→ **Requirement**:
Using the listing below, extract each line that has the word "scene" in it.

→ **Data**:
+ + + + +
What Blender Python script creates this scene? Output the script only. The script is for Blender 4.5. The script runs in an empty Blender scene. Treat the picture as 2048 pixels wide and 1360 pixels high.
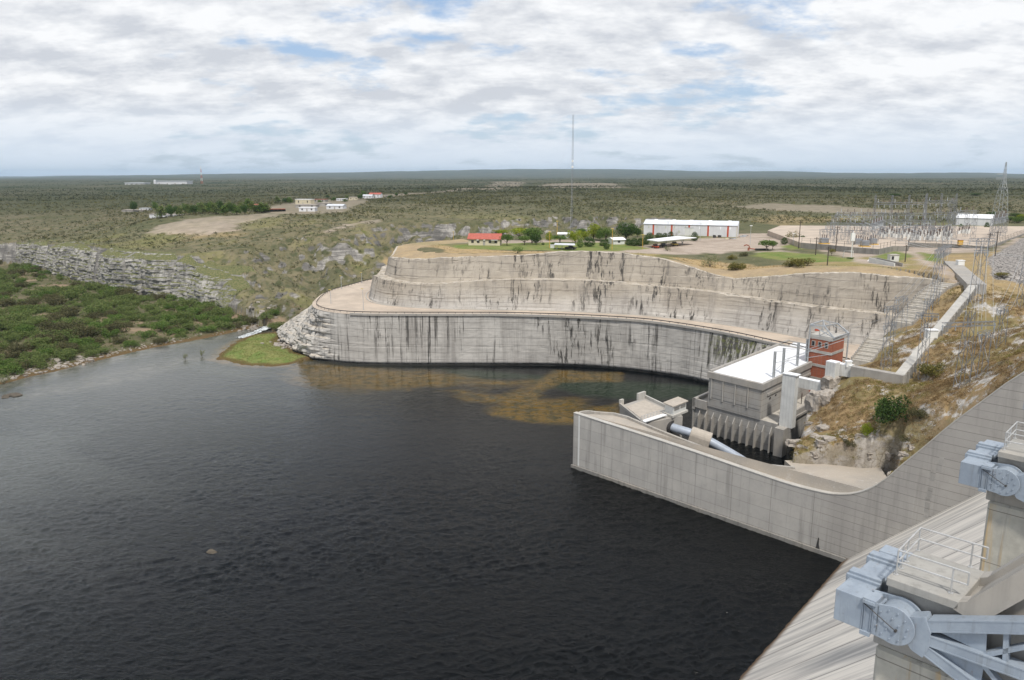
import bpy, bmesh, math, random
import numpy as np
from mathutils import Vector, Matrix
random.seed(7); np.random.seed(7)
scene = bpy.context.scene
R = math.radians
# ------------------------------------------------------------------ camera
CAMH = 67.0; PITCH = R(11.93); F = 1562.0
cam_d = bpy.data.cameras.new('camera'); cam = bpy.data.objects.new('camera', cam_d)
scene.collection.objects.link(cam); scene.camera = cam
cam.location = (0, 0, CAMH); cam.rotation_euler = (math.pi/2-PITCH, 0, 0)
cam_d.sensor_width = 23.6; cam_d.lens = 23.6*F/2048.0; cam_d.clip_start = 0.5; cam_d.clip_end = 80000
# ------------------------------------------------------------------ world
SUN_EL, SUN_AZ = 58.0, 170.0     # azimuth clockwise from +Y
w = bpy.data.worlds.new('World'); scene.world = w; w.use_nodes = True
# ------------------------------------------------------------------ sun
sl = bpy.data.lights.new('sun', 'SUN'); sl.energy = 3.4; sl.angle = R(4); sl.color = (1.0, 0.955, 0.89)
so = bpy.data.objects.new('sun', sl); scene.collection.objects.link(so)
az = R(SUN_AZ); el = R(SUN_EL)
sdir = Vector((math.sin(az)*math.cos(el), math.cos(az)*math.cos(el), math.sin(el)))
so.rotation_euler = sdir.to_track_quat('Z', 'Y').to_euler(); so.location = (0, -50, 200)
scene.view_settings.view_transform = 'Standard'; scene.view_settings.look = 'None'
scene.view_settings.exposure = 0.12; scene.view_settings.gamma = 1
scene.view_settings.use_curve_mapping = False
scene.cycles.volume_bounces = 1; scene.cycles.max_bounces = 6
scene.cycles.volume_step_rate = 4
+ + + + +
→ **Correct answer**:
What Blender Python script creates this scene? Output the script only. The script is for Blender 4.5. The script runs in an empty Blender scene. Treat the picture as 2048 pixels wide and 1360 pixels high.
scene = bpy.context.scene
scene.collection.objects.link(cam); scene.camera = cam
w = bpy.data.worlds.new('World'); scene.world = w; w.use_nodes = True
so = bpy.data.objects.new('sun', sl); scene.collection.objects.link(so)
scene.view_settings.view_transform = 'Standard'; scene.view_settings.look = 'None'
scene.view_settings.exposure = 0.12; scene.view_settings.gamma = 1
scene.view_settings.use_curve_mapping = False
scene.cycles.volume_bounces = 1; scene.cycles.max_bounces = 6
scene.cycles.volume_step_rate = 4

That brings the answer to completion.